::: DATA LINES :::

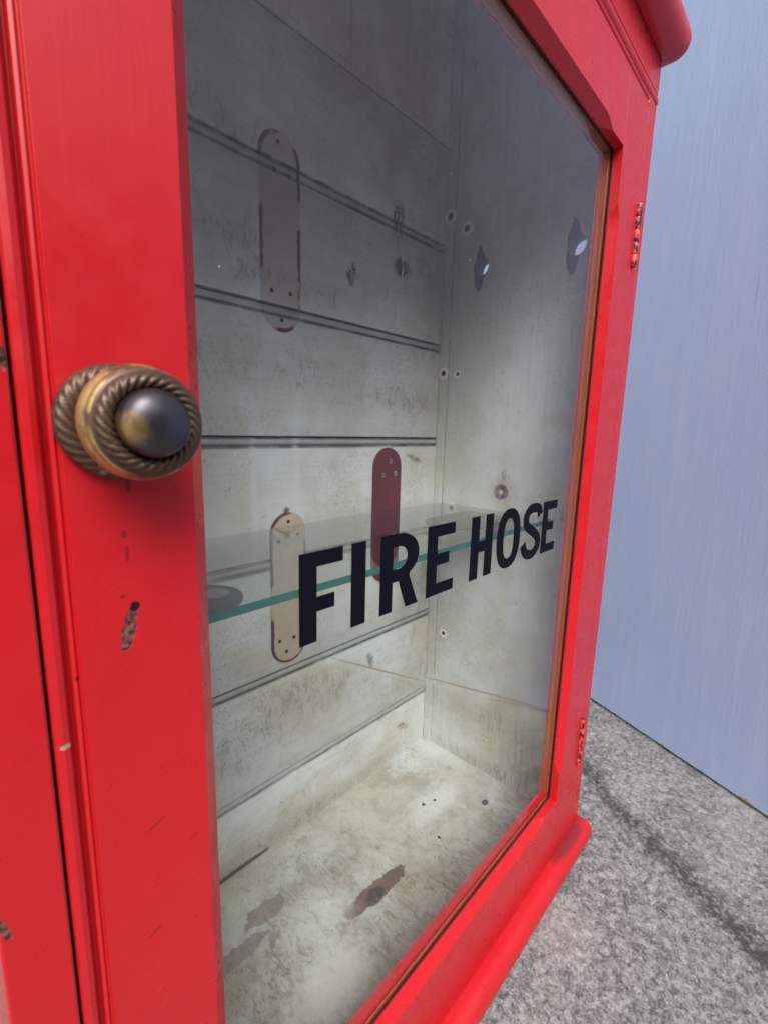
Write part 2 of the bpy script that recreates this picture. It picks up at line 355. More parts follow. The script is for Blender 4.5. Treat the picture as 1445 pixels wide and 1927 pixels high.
def shelf_mat():
    t = NT('shelf_glass'); n = t.n
    tr = n.new('ShaderNodeBsdfTransparent'); tr.inputs[0].default_value = (.94, .965, .955, 1)
    gl = n.new('ShaderNodeBsdfGlossy'); gl.inputs['Roughness'].default_value = .02
    mx = n.new('ShaderNodeMixShader'); t.lk(schlick(t), mx.inputs[0]); t.lk(tr.outputs[0], mx.inputs[1]); t.lk(gl.outputs[0], mx.inputs[2])
    t.lk(mx.outputs[0], n['Material Output'].inputs[0]); return t.m
SHELF = shelf_mat()
def edge_mat():
    t = NT('green_glass_edge')
    b = t.mix(t.noise(30, 3), (.026, .13, .10), (.045, .18, .14)); b = t.mix(t.rng(t.noise(70, 4), .58, .7, 0, .6), b, (.04, .12, .10))
    return t.done(b, .3, .4)
EDGE = edge_mat()

def panel_mat():
    t = NT('blue_grey_brushed_panel_paint')
    g = t.noise(1, 6, .7, .4, co=t.map((55, 55, 3.5))); g2 = t.noise(1, 4, .6, .8, co=t.map((220, 220, 9))); c = t.noise(4, 5, .6)
    b = t.mix(c, (.335, .425, .63), (.39, .48, .69))
    b = t.mix(t.rng(g, .45, .75, 0, .16), b, (.60, .65, .80)); b = t.mix(t.rng(g2, .6, .75, 0, .16), b, (.34, .38, .58))
    wh = t.math('MULTIPLY', t.rng(t.noise(1, 5, .7, co=t.map((30, 30, 3), loc=(1, 1, 2))), .58, .75), .16)
    b = t.mix(wh, b, (.66, .72, .84))
    b = t.mix(t.rng(t.voro(7, co=t.map(loc=(.3, .8, .4))), .018, .022, 1, 0), b, (.75, .78, .78))
    ln = t.math('MULTIPLY', t.rng(t.noise(1, 3, .6, .3, co=t.map((160, 160, 6), loc=(4, 2, 7))), .68, .74), t.rng(t.noise(5, 2, co=t.map(loc=(5, 5, 5))), .5, .62))
    b = t.mix(t.math('MULTIPLY', ln, .5), b, (.20, .22, .38))
    h = t.math('ADD', t.math('ADD', g, t.math('MULTIPLY', g2, .7)), t.math('MULTIPLY', t.noise(190, 3), .35))
    t.bump(h, .42, .0012)
    return t.done(b, t.rng(g, .3, .7, .44, .60), .5)
PANEL = panel_mat()
RAWPLY = simple('raw_plywood_edge', (.50, .30, .17), .8, var=.5, scale=150)

def ground_mat():
    t = NT('rough_grey_stone_paving')
    n1 = t.noise(125, 7, .78, .3); n2 = t.noise(7, 4, .6); n3 = t.noise(380, 4, .7, .3)
    v = t.voro(95, co=t.map((1, 1.35, 1)))
    b = t.mix(t.rng(n1, .36, .65), (.066, .068, .072), (.36, .352, .338))
    b = t.mix(t.rng(n3, .5, .72, 0, .55), b, (.60, .57, .545))
    b = t.mix(t.rng(n3, .28, .44, .6, 0), b, (.045, .047, .055))
    b = t.mix(t.rng(n2, .45, .7, 0, .35), b, (.52, .46, .42))
    b = t.mix(t.rng(v, .10, .34, .55, 0), b, (.20, .21, .24))
    # the dark mossy crack line that runs away from the corner of the plinth
    d = t.n.new('ShaderNodeSeparateXYZ'); t.lk(t.co, d.inputs[0])
    # line from (0.80,0.02) to (0.62,-0.26)
    dx, dy = CR1[0] - CR0[0], CR1[1] - CR0[1]; L = math.hypot(dx, dy); nx, ny = -dy / L, dx / L
    dd = t.math('ADD', t.math('MULTIPLY', t.math('SUBTRACT', d.outputs[0], CR0[0]), nx), t.math('MULTIPLY', t.math('SUBTRACT', d.outputs[1], CR0[1]), ny))
    dd = t.math('ADD', dd, t.math('MULTIPLY', t.math('SUBTRACT', t.noise(14, 7, .75), .5), .085))
    dd = t.math('ABSOLUTE', dd)
    mk = t.math('MULTIPLY', t.rng(dd, .003, .024, 1, 0), t.math('MULTIPLY', t.rng(n1, .44, .60, 1, .1), t.rng(t.noise(22, 4, .7), .28, .46)))
    damp = t.math('MULTIPLY', t.rng(t.noise(13, 5, .7, co=t.map(loc=(3, 3, 3))), .55, .66), .35); b = t.mix(damp, b, (.09, .09, .085))
    b = t.mix(t.math('MULTIPLY', t.math('MULTIPLY', t.rng(dd, .006, .045, 1, 0), t.rng(n1, .38, .58, 1, .25)), .6), b, (.075, .075, .07)); b = t.mix(t.math('MULTIPLY', mk, .75), b, (.035, .035, .028))
    h = t.math('ADD', t.math('MULTIPLY', n1, 1.2), t.math('MULTIPLY', n3, .5)); h = t.math('ADD', h, t.math('MULTIPLY', v, .6))
    h = t.math('SUBTRACT', h, t.math('MULTIPLY', mk, .5))
    t.bump(h, .8, .0030)
    return t.done(b, t.rng(n1, .35, .65, .62, .36), .5)
CR0, CR1 = (.80, .02), (.62, -.26)
GROUND = ground_mat()

# ------------------------------------------------------------------ mesh helpers
def obj(name, bm_or, mats, parent=None, bevel=0, smooth=False, seg=2):
    if isinstance(bm_or, bmesh.types.BMesh):
        bmesh.ops.recalc_face_normals(bm_or, faces=bm_or.faces)
        me = bpy.data.meshes.new(name); bm_or.to_mesh(me); bm_or.free()
    else:
        me = bm_or
    o = bpy.data.objects.new(name, me); col.objects.link(o)
    if not isinstance(mats, (list, tuple)): mats = [mats]
    idx = [p.material_index for p in me.polygons]; me.materials.clear()
    for mm in mats: me.materials.append(mm)
    me.polygons.foreach_set('material_index', [min(k, len(mats) - 1) for k in idx])
    if parent:
        o.parent = parent
        if not parent.parent and parent.type == 'EMPTY': o.matrix_parent_inverse = Matrix.Translation(-parent.location)
    if smooth:
        for p in me.polygons: p.use_smooth = True
    if bevel:
        b = o.modifiers.new('edge', 'BEVEL'); b.width = bevel; b.segments = seg; b.limit_method = 'ANGLE'; b.angle_limit = R(30)
        for p in me.polygons: p.use_smooth = True
        me.update()
        b.harden_normals = True
    return o
def box(bm, x0, x1, y0, y1, z0, z1, mi=0):
    v = [bm.verts.new((x, y, z)) for z in (z0, z1) for y in (y0, y1) for x in (x0, x1)]
    for f in ((0, 1, 3, 2), (4, 6, 7, 5), (0, 4, 5, 1), (2, 3, 7, 6), (0, 2, 6, 4), (1, 5, 7, 3)):
        bm.faces.new([v[i] for i in f]).material_index = mi
def loft(bm, secs, mi=0, caps=True, closed=True):
    rows = [[bm.verts.new(p) for p in s] for s in secs]; n = len(rows[0])
    for a, b in zip(rows, rows[1:]):
        for i in range(n if closed else n - 1):
            j = (i + 1) % n
            bm.faces.new((a[i], a[j], b[j], b[i])).material_index = mi
    if caps:
        bm.faces.new(rows[0][::-1]).material_index = mi; bm.faces.new(rows[-1]).material_index = mi
def poly_prism(bm, pts, off, mi=0):
    """pts: list of 3D points of a flat outline, off: extrusion vector"""
    a = [bm.verts.new(p) for p in pts]; b = [bm.verts.new(Vector(p) + Vector(off)) for p in pts]
    n = len(a)
    bm.faces.new(a[::-1]).material_index = mi; bm.faces.new(b).material_index = mi
    for i in range(n): bm.faces.new((a[i], a[(i + 1) % n], b[(i + 1) % n], b[i])).material_index = mi
def new(): return bmesh.new()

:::

== THE TASK ==
Report how many lines in the data include the word "that", and give nothing but the count.

== ANSWER FOR THIS EXERCISE ==
2